Similarly, I can't say anything about modern digital cameras. Unlike Kodak, the camera makers don't publish curves showing the spectral sensitivities of the blue-sensitive, green-sensitive, and red-sensitive pixels for their Bayer array sensors (the standard, shown at right), which have a tri-color color separation filter over each silicon pixel. Maybe the sensor makers themselves put this information out, but I haven't seen it; the net sensitivity for each channel would be that of the particular flavor of silicon used plus the filter transmission at each wavelength.

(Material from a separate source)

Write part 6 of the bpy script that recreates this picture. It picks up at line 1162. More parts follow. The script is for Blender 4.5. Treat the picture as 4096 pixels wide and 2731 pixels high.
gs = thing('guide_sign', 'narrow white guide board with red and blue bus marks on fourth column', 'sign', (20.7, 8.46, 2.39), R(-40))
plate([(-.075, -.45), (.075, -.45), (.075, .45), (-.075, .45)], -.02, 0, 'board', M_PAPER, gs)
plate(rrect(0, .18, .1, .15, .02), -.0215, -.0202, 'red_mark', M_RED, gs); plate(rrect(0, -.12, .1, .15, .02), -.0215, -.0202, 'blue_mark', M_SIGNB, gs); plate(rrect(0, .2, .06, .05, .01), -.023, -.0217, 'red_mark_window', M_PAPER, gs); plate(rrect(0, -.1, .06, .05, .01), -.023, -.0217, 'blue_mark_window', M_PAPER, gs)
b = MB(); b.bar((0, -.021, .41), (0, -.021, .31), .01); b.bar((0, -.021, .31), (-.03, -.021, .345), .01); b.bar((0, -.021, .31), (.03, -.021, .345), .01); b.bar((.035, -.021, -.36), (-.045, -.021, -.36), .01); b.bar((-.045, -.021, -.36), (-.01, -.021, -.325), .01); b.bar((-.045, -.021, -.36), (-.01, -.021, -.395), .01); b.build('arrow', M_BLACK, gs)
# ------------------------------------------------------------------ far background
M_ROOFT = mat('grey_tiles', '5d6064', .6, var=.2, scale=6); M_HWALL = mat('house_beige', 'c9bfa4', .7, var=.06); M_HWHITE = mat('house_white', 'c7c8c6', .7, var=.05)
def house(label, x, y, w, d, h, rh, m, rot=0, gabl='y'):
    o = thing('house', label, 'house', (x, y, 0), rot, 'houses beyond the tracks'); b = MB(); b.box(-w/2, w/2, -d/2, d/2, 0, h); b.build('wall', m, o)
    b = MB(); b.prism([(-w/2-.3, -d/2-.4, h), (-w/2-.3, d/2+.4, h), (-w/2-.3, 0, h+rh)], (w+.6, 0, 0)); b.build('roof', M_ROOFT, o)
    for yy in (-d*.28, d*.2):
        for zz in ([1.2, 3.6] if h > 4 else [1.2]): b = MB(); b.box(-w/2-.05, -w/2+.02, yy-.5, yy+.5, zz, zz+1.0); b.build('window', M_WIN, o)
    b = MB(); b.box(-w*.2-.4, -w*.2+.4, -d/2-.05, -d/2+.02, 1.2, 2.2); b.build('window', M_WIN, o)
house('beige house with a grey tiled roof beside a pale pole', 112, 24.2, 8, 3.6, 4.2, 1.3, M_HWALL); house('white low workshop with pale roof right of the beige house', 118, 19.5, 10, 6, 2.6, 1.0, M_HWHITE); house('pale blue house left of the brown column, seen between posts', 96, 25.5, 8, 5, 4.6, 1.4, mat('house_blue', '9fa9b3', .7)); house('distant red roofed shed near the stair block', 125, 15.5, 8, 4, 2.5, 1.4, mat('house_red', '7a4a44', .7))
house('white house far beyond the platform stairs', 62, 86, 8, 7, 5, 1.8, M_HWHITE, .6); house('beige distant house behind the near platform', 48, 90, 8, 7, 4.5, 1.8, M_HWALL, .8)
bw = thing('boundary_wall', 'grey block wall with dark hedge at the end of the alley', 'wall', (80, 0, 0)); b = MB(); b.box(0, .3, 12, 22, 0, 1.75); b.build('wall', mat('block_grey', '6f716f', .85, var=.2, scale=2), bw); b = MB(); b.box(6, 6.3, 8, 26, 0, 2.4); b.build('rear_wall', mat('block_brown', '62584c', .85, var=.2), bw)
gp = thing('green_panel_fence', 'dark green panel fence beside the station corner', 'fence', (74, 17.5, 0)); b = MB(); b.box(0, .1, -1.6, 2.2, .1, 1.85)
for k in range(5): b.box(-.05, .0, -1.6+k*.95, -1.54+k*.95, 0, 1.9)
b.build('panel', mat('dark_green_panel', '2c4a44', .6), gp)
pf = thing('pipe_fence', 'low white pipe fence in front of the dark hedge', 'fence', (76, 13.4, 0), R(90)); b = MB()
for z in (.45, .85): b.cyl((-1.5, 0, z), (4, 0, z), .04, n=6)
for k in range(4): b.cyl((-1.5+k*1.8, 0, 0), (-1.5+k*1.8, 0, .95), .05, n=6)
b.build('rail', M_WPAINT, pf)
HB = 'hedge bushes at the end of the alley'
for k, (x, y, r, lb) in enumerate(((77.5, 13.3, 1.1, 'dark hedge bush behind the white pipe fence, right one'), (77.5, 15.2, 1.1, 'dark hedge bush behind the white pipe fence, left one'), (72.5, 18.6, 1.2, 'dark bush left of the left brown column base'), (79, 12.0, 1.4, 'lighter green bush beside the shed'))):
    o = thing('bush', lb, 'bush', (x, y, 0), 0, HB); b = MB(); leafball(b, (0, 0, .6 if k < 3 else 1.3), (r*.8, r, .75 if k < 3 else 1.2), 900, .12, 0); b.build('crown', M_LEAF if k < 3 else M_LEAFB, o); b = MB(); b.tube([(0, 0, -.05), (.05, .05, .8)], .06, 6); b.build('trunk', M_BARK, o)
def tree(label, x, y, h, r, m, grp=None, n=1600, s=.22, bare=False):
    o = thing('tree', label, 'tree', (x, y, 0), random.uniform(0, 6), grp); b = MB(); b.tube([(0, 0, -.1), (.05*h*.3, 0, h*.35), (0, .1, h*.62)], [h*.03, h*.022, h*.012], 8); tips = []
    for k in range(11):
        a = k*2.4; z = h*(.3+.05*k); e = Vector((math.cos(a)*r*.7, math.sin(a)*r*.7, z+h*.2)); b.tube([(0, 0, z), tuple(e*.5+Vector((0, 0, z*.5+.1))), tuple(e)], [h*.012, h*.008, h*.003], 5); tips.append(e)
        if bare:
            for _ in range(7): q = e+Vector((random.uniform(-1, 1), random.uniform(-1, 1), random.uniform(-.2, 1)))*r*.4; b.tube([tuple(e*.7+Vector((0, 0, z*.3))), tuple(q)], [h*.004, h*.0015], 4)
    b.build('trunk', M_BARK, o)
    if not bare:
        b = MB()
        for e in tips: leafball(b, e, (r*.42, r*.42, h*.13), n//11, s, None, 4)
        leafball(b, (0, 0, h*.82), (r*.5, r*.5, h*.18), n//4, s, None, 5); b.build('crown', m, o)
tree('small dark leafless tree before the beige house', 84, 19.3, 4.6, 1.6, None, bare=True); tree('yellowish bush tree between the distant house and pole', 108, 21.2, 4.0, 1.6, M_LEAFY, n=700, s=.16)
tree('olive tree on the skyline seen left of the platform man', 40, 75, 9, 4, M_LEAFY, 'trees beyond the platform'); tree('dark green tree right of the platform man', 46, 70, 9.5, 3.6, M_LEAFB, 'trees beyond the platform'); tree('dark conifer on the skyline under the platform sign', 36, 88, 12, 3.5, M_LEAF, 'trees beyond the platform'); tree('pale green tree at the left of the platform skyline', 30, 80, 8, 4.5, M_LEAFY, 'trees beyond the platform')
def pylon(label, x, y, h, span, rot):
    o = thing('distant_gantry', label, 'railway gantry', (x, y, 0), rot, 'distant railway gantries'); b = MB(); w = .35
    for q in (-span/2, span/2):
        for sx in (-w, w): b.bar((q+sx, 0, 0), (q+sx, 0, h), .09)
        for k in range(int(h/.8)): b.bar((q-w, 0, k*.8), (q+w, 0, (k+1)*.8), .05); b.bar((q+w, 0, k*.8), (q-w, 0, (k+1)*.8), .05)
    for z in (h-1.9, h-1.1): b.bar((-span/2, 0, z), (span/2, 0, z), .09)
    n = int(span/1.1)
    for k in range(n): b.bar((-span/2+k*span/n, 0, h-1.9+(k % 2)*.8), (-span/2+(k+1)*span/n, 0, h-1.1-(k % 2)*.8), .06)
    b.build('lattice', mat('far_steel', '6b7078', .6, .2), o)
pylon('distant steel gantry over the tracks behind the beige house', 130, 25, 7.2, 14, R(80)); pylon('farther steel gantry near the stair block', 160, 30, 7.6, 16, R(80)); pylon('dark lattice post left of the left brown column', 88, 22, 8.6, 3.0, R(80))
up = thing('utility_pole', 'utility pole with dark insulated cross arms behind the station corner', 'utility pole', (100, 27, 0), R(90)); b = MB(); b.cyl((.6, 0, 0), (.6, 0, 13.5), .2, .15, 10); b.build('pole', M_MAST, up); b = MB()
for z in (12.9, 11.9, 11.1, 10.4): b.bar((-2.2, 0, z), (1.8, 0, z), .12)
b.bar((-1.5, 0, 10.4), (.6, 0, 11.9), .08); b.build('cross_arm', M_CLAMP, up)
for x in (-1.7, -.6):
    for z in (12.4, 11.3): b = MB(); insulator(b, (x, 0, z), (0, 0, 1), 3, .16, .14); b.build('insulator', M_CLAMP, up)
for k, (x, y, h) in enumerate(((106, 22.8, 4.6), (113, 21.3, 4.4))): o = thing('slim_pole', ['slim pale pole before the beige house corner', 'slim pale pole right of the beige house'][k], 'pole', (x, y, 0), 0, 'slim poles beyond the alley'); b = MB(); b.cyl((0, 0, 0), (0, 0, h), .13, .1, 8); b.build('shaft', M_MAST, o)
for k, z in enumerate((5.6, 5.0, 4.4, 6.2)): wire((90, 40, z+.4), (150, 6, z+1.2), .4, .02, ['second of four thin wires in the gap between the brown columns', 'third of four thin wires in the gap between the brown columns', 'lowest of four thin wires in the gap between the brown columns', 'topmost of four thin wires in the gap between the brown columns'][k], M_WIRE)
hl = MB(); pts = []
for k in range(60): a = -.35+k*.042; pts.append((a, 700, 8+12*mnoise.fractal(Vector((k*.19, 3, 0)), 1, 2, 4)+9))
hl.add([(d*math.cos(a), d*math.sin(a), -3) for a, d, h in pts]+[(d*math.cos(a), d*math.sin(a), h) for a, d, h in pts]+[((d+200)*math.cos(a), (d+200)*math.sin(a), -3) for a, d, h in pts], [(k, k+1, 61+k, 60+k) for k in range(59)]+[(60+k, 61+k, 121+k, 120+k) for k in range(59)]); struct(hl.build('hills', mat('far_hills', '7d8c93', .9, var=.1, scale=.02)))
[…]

It's also not necessarily the case that a so-called RAW read-out from the camera (if available) gives the amount of light absorbed by each pixel in its color, as the on-board processing computer chip inside the camera can easily subtract (or add) from a pixel value some proportion of the numbers from one or both of the other color channels, using nearby pixels. That is, something like G = G₀ − k_gb×B₀ − k_gr×R₀, where k_gb and k_gr are between zero and one (and generally smaller numbers), might be the green value in the RAW file for a given pixel. There would be similar equations for both B and R, with different constants. This could/would be done to increase the color separation efficiency, while almost certainly lowering the colorimetric quality factor. This is proprietary information with the camera makers, so there's no way to know exactly what's going on. With addition instead of subtraction this is how a monochrome (B&W) picture is output on cameras that can do this if the proper setting is selected.

In that sense Kodachrome was far superior to any digital camera output because it's possible to work out what it was doing with a given input.